At the time, most of Wallerstein’s interviewees were in their teens or early 20s–still young enough to reinvent themselves. To see what’s happened since then, she tracked down close to 80 percent of the “kids” (now 28 to 43 years old) for her new book, “The Unexpected Legacy of Divorce: A 25 Year Landmark Study” (347 pages. Hyperion. $24.95). There’s some good news in this update. A surprising number of the subjects of her original study eventually found some fulfillment in their own work and family lives. Nonetheless, she writes, “whether the final outcome is good or bad, the whole trajectory of an individual’s life is profoundly altered by the divorce experience.” And the pain, she says, is not diminished by the fact that divorce is much more common than it used to be: “Each child in a classroom half full of children of divorce cries out, ‘Why me?’ "

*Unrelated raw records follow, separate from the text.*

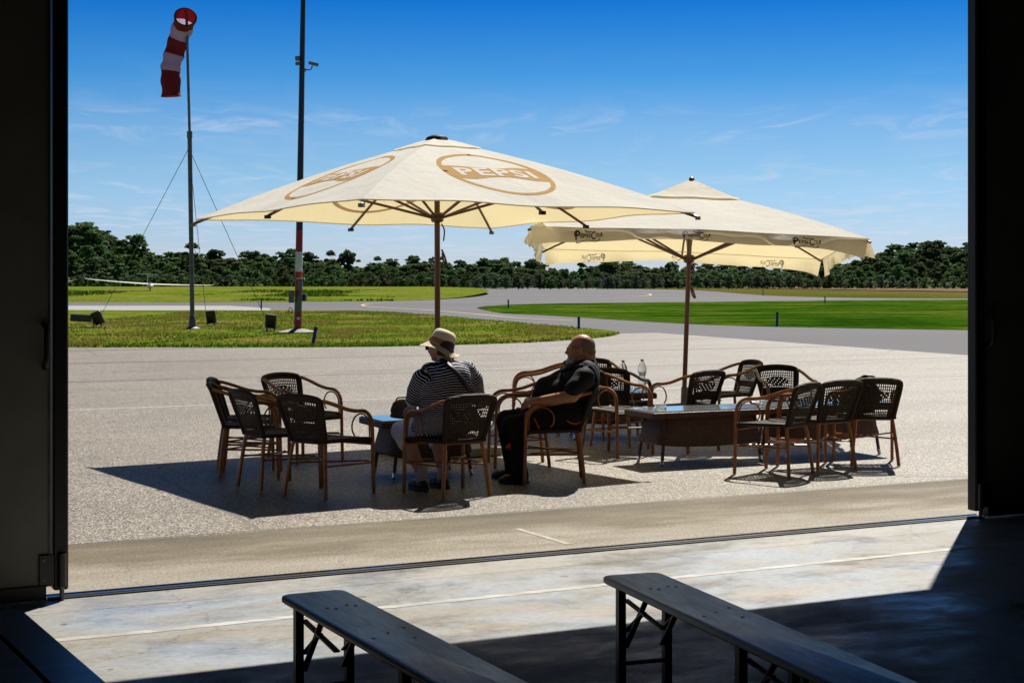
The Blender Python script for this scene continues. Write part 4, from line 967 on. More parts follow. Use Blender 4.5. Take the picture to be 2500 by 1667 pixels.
def wood_table():
    A_ = g(54, 1484, .77); B_ = g(268, 1667, .77); d = (B_-A_).normalized(); nrm = Vector((-d.y, d.x, 0)); ang = atan2(d.y, d.x)
    if nrm.x > 0: nrm = -nrm
    r = empty('wooden_table', (A_.x, A_.y, 0), ang, 'dark brown varnished plank table in the lower left corner', 'table')
    s = 1 if (Rz(ang) @ Vector((0, 1, 0))).dot(nrm) > 0 else -1
    for k in range(5): MB().box((1.1, s*(.055+.113*k), .755), (2.2, .11, .03), bev=.006).build('plank', M['dark_wood'], r)
    for x in (.25, 1.95):
        lg = MB()
        for y in (.08, .48): lg.box((x, s*y, .37), (.04, .04, .74))
        lg.box((x, s*.28, .725), (.04, .5, .03)); lg.build('trestle', M['bench_metal'], r)
wood_table()

# ------------------------------------------------------------------ parasols
def text_shape(txt, size, bold=0.0, space=1.0):
    c = bpy.data.curves.new('t', 'FONT'); c.body = txt; c.size = size; c.offset = bold; c.space_character = space; c.align_x = 'CENTER'; c.align_y = 'CENTER'; c.resolution_u = 3
    o = bpy.data.objects.new('t', c); TS.collection.objects.link(o); dg = bench_graph()
    me = bpy.data.meshes.new_from_object(o.evaluated_get(dg)); vs = [tuple(v.co)[:2] for v in me.vertices]; fs = [tuple(p.vertices) for p in me.polygons]
    bpy.data.objects.remove(o); bpy.data.meshes.remove(me); return vs, fs
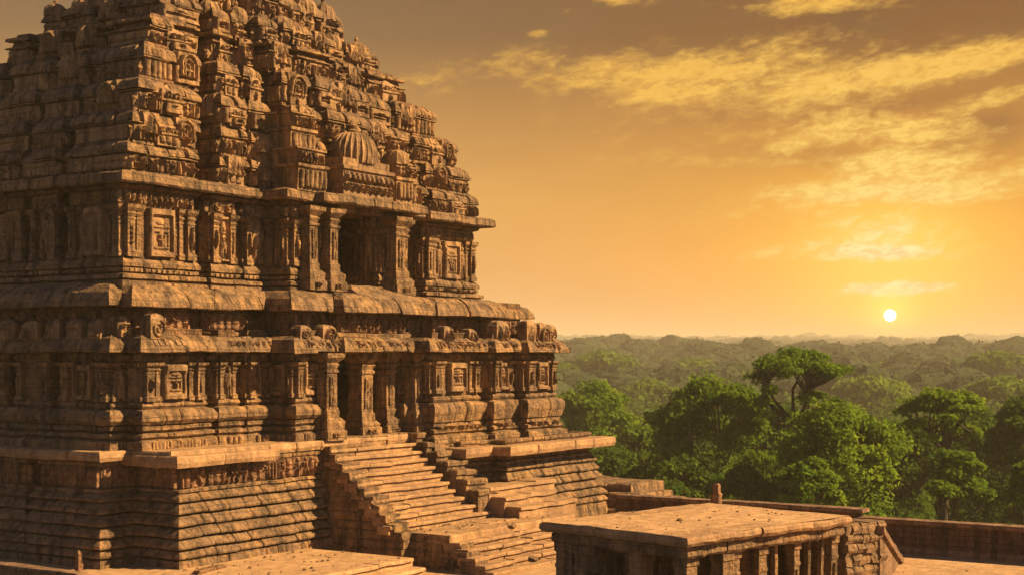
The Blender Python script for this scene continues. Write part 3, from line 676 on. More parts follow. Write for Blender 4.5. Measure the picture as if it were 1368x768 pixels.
# ================================================================== BOUNDARY WALL
bw = empty('boundary_wall'); tag(bw, 'low dark red panelled stone wall with pale coping at the terrace edge', 'wall')
x0 = WX
yA = -17.0; 
def YX(px, X):
    k = (px - 684) / FPX; dx = X - CX; return CY + dx * (k * FW[0] - RT[0]) / (RT[1] - k * FW[1])
yA = YX(1146, x0)
m = MB(); box(m, x0, x0 + .45, -34, yA, GZ, .42); m.build('wall_body', M_WALL, bw, amp=.01)
m = MB(); steps = np.arange(-34, yA, 1.9)
y = -34
for y in steps: 
    e = min(yA, y + 1.89); fr((x0 - .12, e), (0, -1), (-1, 0), [(0, e - y, -.66, 0, .42), (0, e - y, -.66, .02, .5), (.01, e - y - .01, -.66, 0, .56)], m)
m.build('coping', M_COPE, bw, amp=.012)
m = MB(); 
for y in steps: e = min(yA, y + 1.89); fr((x0 - .1, e), (0, -1), (-1, 0), [(0, e - y, -.2, .02, GZ), (0, e - y, -.2, 0, GZ + .2), (0, e - y, -.2, -.06, GZ + .23)], m)
m.build('wall_footing', M_COPE, bw, amp=.015)
pys = [YX(p, x0) for p in (1146, 1184, 1224, 1262, 1310, 1326, 1366, 1420, 1480)]
for q, (a_, b_) in enumerate(zip(pys[:-1], pys[1:])):
    m = MB(); yy0, yy1 = a_, b_; L = yy0 - yy1
    if L < .6:
        fr((x0, yy0), (0, -1), (-1, 0), [(0, L, -.1, .09, GZ + .2), (0, L, -.1, .09, .42)], m); m.build('wall_pier', M_WALL, bw, amp=.01); continue
    for (s0, s1, z0, z1) in ((0.02, .14, GZ + .23, .42), (L - .14, L - .02, GZ + .23, .42), (.14, L - .14, .3, .419), (.14, L - .14, GZ + .23, GZ + .33), (L / 2 - .05, L / 2 + .05, GZ + .33, .3)):
        fr((x0, yy0), (0, -1), (-1, 0), [(s0, s1, -.1, .06, z0), (s0, s1, -.1, .06, z1)], m)
    m.build('wall_panel_frame', M_WALL, bw, amp=.008)
# raised further stretch of parapet
pw = empty('rear_parapet'); tag(pw, 'thin dark stone parapet behind the flat platform roof', 'wall')
m = MB(); box(m, x0 + .02, x0 + .42, yA + .02, -6, GZ, .72); m.build('wall_body', M_WALL, pw, amp=.012)
m = MB(); y = yA - .25
while y < -6: e = min(-6, y + 1.9); fr((x0 - .12, e), (0, -1), (-1, 0), [(0, e - y - .01, -.66, 0, .72), (0, e - y - .01, -.66, .02, .8), (.02, e - y - .02, -.66, -.02, .85)], m); y = e
m.build('coping', M_COPE, pw, amp=.015)

# ================================================================== PILLARED PLATFORM (rotated a little)
hall = empty('pillared_hall'); tag(hall, 'low flat roofed stone hall on short square pillars in front of the temple', 'pavilion')
hang = R_(-13.0); c_, s_ = math.cos(hang), math.sin(hang); HO = at(920, 718, 1.8)
def hp(u, v): return (HO[0] + c_ * u - s_ * v, HO[1] + s_ * u + c_ * v)
ht, hn = (c_, s_), (s_, -c_)
def hfr(u, v, rows, m, seg=.35): fr(hp(u, v), ht, hn, rows, m, seg)
HL, HD = 7.3, 5.1
Hp = [hp(0, HD), hp(0, 0), hp(HL, 0), hp(HL, HD)]
def hcourse(m, prof, bl, jit, back, poly=Hp, rnd=.03):
    E = []
    for a, b, L, t, n, c0, c1 in edges(poly):
        cuts = [0.0]
        while cuts[-1] < L - .01: cuts.append(min(L, cuts[-1] + random.uniform(*bl))); 
        if L - cuts[-2] < .4 and len(cuts) > 2: cuts.pop(-2)
        for k, (s0, s1) in enumerate(zip(cuts[:-1], cuts[1:])):
            f0 = k == 0; f1 = k == len(cuts) - 2; dj = random.uniform(-jit, jit); rings = []; mm = max(3, int((s1 - s0) / .22))
            for q in range(mm + 1):
                ring = []; endq = (q == 0 and not f0) or (q == mm and not f1)
                for pi, (o, z) in enumerate([(back, prof[0][1])] + prof + [(back, prof[-1][1])]):
                    inn = 0 < pi <= len(prof); oo = o + dj - (rnd if endq else 0) if inn else o
                    e0 = s0 - (oo if f0 else -.006); e1 = s1 + (oo if f1 else -.006); s = e0 + (e1 - e0) * q / mm
                    ring.append((a[0] + t[0] * s + n[0] * oo, a[1] + t[1] * s + n[1] * oo, z))
                rings.append(ring)
            loft(m, rings)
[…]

In her new book Wallerstein tells the stories of five of these divorce survivors (all with pseudonyms and details of their personal histories disguised). Some of the stories are quite moving and recognizable to anyone who’s suffered through the failure of a marriage. Karen, for example, becomes a family “caretaker” and too often sacrifices her own emotional needs in order to keep the remnants of her family from falling apart. In her 20s, she manages to escape from a destructive relationship and finally goes to college and marries a nice guy. But even after the birth of their daughter, she experiences life from the skewed perspective of a child of divorce. One day, when her husband leaves the house for work after the two have had a relatively minor fight, she thinks they are about to break up. Her reactions to normal conflict are extreme and sometimes debilitating.

Other researchers have criticized Wallerstein’s earlier work for a lack of scientific rigor. Her conclusions come from interviews, not standardized psychological testing, and she didn’t use a control group. Her original sample was also considered unrepresentative, since all the families were generally middle class and living in Marin County, north of San Francisco–hardly a microcosm of America. They also all come from families who experienced divorce during a particularly tumultuous time in American history, the late 1960s and early 1970s. Other studies involving more diverse groups of children have shown that while divorce is always a trauma for kids, it isn’t as devastating as Wallerstein suggests.

In her new work, Wallerstein attempts to address some of these objections by comparing children of divorce with kids who grew up in intact families with similar problems. It’s an admirable effort, but less than convincing because the biographical details of the families never really match up. Other researchers have solved this problem by running long-term studies and looking for trends among large numbers of families–far more subjects than the relatively small population in Wallerstein’s study.

In the end, Wallerstein’s real contribution is not hard science but insight. More traditional researchers may question her methods, but it’s hard to fault her perceptions. Any child of divorce–no matter how far removed from the awful breakup–can identify with Wallerstein’s walking wounded. In a post-divorce family, even ostensibly happy times are occasions for anxiety. What will happen over summer vacation? Who will show up at the school play? Will there be money for college?

Later on Wallerstein writes, “Anxiety leads many into making bad choices in relationships, giving up hastily when problems arise.” They struggle because they lack what Wallerstein calls an “internal template” of a successful relationship. Those who do make it emerge “stronger for their struggles,” she says. So the answer to her original question is yes, there can be happy endings. But the sad memories never completely fade away.